Make Learning Fun This Summer

Make Learning Fun This Summer

By: Robin Noble

Summer is an exciting time for our children, as well as for ourselves. But, just because they’re not headed to school every weekday morning doesn’t mean the learning has to end. After all, your child never really stops learning, but without a little bit of your guidance, it can be difficult to get back into the rhythm of study when the school year starts back up.

Making your children work through stale workbooks and worksheets isn’t an ideal way to spend a busy summer vacation. So how do you keep your kids away from a full summer backslide?

Turn it Into a Game

Challenge your children to create their own card or board game about a subject their currently passionate about. It could be a character from a show, a sport, or a hobby. To your kids, it’s a simple and fun task, but what they’re actually doing is:

  • Gaining the ability to research outside of schoolwork
  • Designing patterns
  • Creating rules
  • Strategically thinking
  • Building a game from scratch

Plan Impromptu Trips

Taking a day trip around your city and state can be tons, and you can turn it into an educational surprise. Do a little digging beforehand, find some out of the box events, or locations to take your kids that will bring learning to them. Try visiting a living history museum, where your child can learn about the past by participating in the present. Take a tour of a historic town, go to a fun family-friendly concert that sparks an interest in music styles they might not be familiar with. Take a trip to animal sanctuaries to learn about animal husbandry and ethics. Visit a working ranch, a planetarium, or even a renaissance fair to inspire new hobbies.

It doesn’t matter how “out there” the activity might seem. Learning experiences can happen almost anywhere. The key is to find exciting, hands-on experiences that bring learning to life. Get them actively listening and seeing the brilliance of the world around them. They get a fun summer day out and are also learning to:

  • Use their senses in new and daring ways.
  • Learning history by being a part of it for a day.
  • Discovering new ways to look at the world in which they live.
  • Encourage their minds to retain information in distinct ways.

Teach Your Child the Importance of Self-Care

Not every bit of learning has to immediately stick, or even make them a more engaged student in the classroom. It’s also important, as parents, to show our children the value of self-care from a young age. Teaching our kids how to slowly become more responsible for their behaviors, hygiene, and emotions is a daily task. But as we’re likely spending a good majority of our days with our children in the summer, it’s a great time to see what they have and have not grasped.

Whether you’re promoting healthy practices during reading time or creating opportunities for self-reflection through nightly journaling, any chance to build up healthy life habits are ones we should never take for granted.

Promote Self Motivation

Whether your child is six or sixteen, encouraging self-motivation will help them through their school years to come. At any age, encourage your child to “play”. In their adolescent years, this might mean creating fun games out of more than just studying and daily chores.
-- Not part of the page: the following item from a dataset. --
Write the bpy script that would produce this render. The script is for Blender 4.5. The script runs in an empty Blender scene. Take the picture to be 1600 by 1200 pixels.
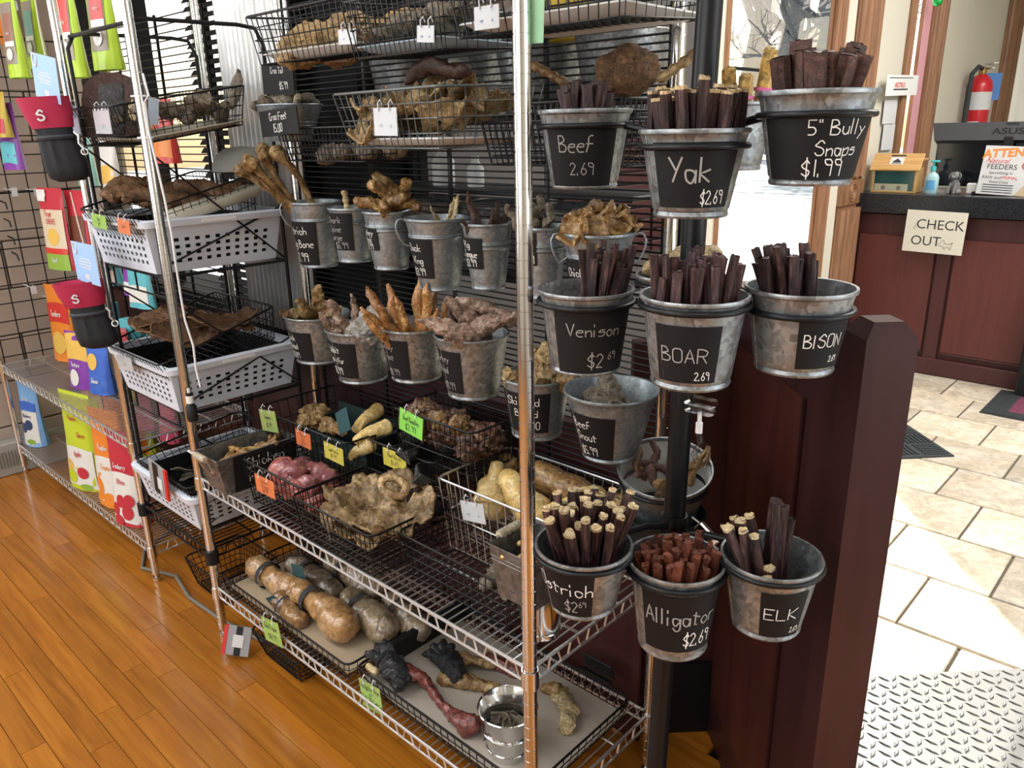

Let your kids explore and play without immediately evaluating the outcome. As tempting as it is to guide your kids to be passionate about the same things you are, never underestimate the need to develop individual passions. Give them every chance to find something they may love now and in the future.

As for your older children, throughout their youth, you’ve likely focused on their efforts and aimed to inspire them. Now might be the time to let them stumble and find their footing on their own. As parents, we often want to pick our kids up once they’ve taken a misstep, but a large part of self-motivation is letting them face the natural consequences of their actions. So long as those actions aren’t harming them or others, it’s a chance to problem solve in their own time. They’ll learn:

 

  • Self-motivation.
  • Self-reliance.
  • An eagerness for discovery.
  • Problem-solving on their own.
  • To overcome obstacles.
  • To take pride in their positive actions.

Have fun with your kids this summer! Discover and learn together. Get to know how they learn and how they’re continuing to develop their personal learning styles. When the school year starts back up, you’ll have an easier time helping them with their schoolwork in effective, efficient, and positive ways.